Nicholas began in our Teen Explorers program, a weekly program that focuses on engaging teens with their community. Cari says that it took Nicholas “out of his comfort zone.” She explains that they live in Prior Lake, and being involved in the teens program brought him into the Cities to try things he normally wouldn’t have done with his family. As Cari states, “When he goes to a Reach for Resources event, he feels like it’s really open to everyone. He feels included, he feels involved, he feels part of a community. He doesn’t feel segregated, he doesn’t feel different. He just feels like he’s being accepted for who he is, and that’s it. It is probably the best feeling for him, and it helps him thrive the most.”

Cari admits that it’s tempting for parents to want to “bubble wrap” their children. However, she acknowledges, “We can’t expect them to just one day be independent unless you take a whole bunch of baby steps before then. [Teen Explorers] really did help start building those skills when Nicholas was a teenager, so that they’re going to be able to transfer over into adulthood. If you wait until they’re 21, it’s not going to happen.” As Cari explains that although what the family does is important, “as an individual, for them to have the opportunity to try new things really helps them to determine what they like, what they don’t like and to be successful in the community without having to depend on others, while still having a safety network.”

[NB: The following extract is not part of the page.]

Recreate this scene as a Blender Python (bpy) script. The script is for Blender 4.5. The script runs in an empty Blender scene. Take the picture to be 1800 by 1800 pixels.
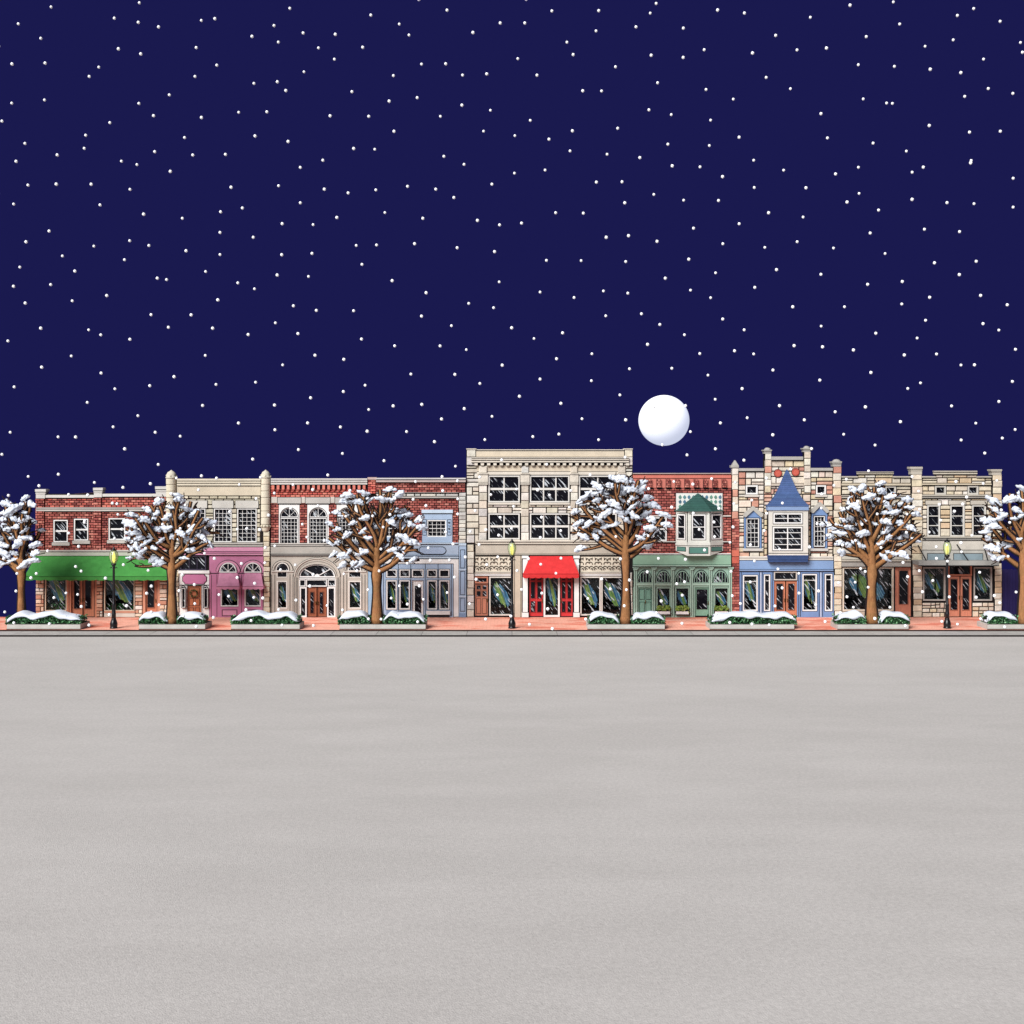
import bpy, math, random
from mathutils import Vector, noise
R = random.Random(7)
S = bpy.context.scene
COL = S.collection
CAM_D, CAM_H, FPX, HOR = 90.0, 10.9, 2160.0, 823.4   # camera distance to the facade line, height, focal length, horizon

def X(px, y=0.0): return (px - 900) * (CAM_D + y) / FPX
def Z(py, y=0.0): return CAM_H - (py - HOR) * (CAM_D + y) / FPX

K = 0.77
def c(r, g, b, k=K):
    def l(v):
        v /= 255.0
        return v / 12.92 if v <= 0.04045 else ((v + 0.055) / 1.055) ** 2.4
    v = (l(r), l(g), l(b)); y = .3 * v[0] + .55 * v[1] + .15 * v[2]; d = .15
    return tuple((q + (y - q) * d) * k for q in v)
def jit(col, a=0.12, rnd=R):
    f = 1 + rnd.uniform(-a, a)
    return tuple(min(0.95, v * f * (1 + rnd.uniform(-a, a) * .25)) for v in col)

INK = c(30, 27, 30)
WHITE = c(240, 238, 234)
STONE = c(196, 190, 180)
GREY = c(178, 172, 164)
CREAM = c(220, 208, 184)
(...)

That growth is evident in Nicholas. An example can be traced to how the teen program brought participants to movie theaters. Now, he not only goes to the movies without support, he’s also learned to advocate for himself. One day at the theater, someone stole his refillable popcorn buckets, which he had purchased for the year. Nicholas reported it to the manager, who seemed hesitant to believe him at first. So Nicholas asked, “Well, don’t you have surveillance cameras?” Sure enough, they pulled up the footage and saw the person who stole it. By his own actions, Nicholas received a replacement bucket.

Woman and man at table on boat

Nicholas with Reach staff member Morgan at a Rec program

The effects for Nicholas were almost immediate. Cari mentions, “When we started working with Jesse [at Reach], from the first point on, they were building those steps. You could see it with the progress reports, he was able to build those skills in a very short period of time.” And Cari is quick to emphasize that Reach stands by their philosophy of doing “with, not for” the individuals they support. “One thing that has been amazing about Reach for Resources is that it has given Nicholas the opportunity to make mistakes—not huge ones—but to try, and that’s how we learn. It pushes their boundaries.” She adds, “I can honestly tell you that that’s what sets Reach’s program aside from other ones,” says Cari.

Since Teen Explorers, Nicholas has progressed to being active in other Reach programs, including dances, On the Town activities, singles nights, and more. He has become increasingly confident in other ways by giving back to the community as well. He is a bell ringer for the Salvation Army and volunteers for his youth group. Cari says, “It is wonderful to see him confident and so engaged in the community!”

It seems though, that Teen Explorers will always be close to Nicholas’s heart. Cari shares that she envisions him helping younger individuals go through the program someday. “I can see him cycling through that way.” It was the respect and dignity shared in the program that she believes touched Nicholas so deeply. Referring to Reach, she says, “Loving someone for who they are on the inside. That’s what you do. You can just see it in every single one of your participants.”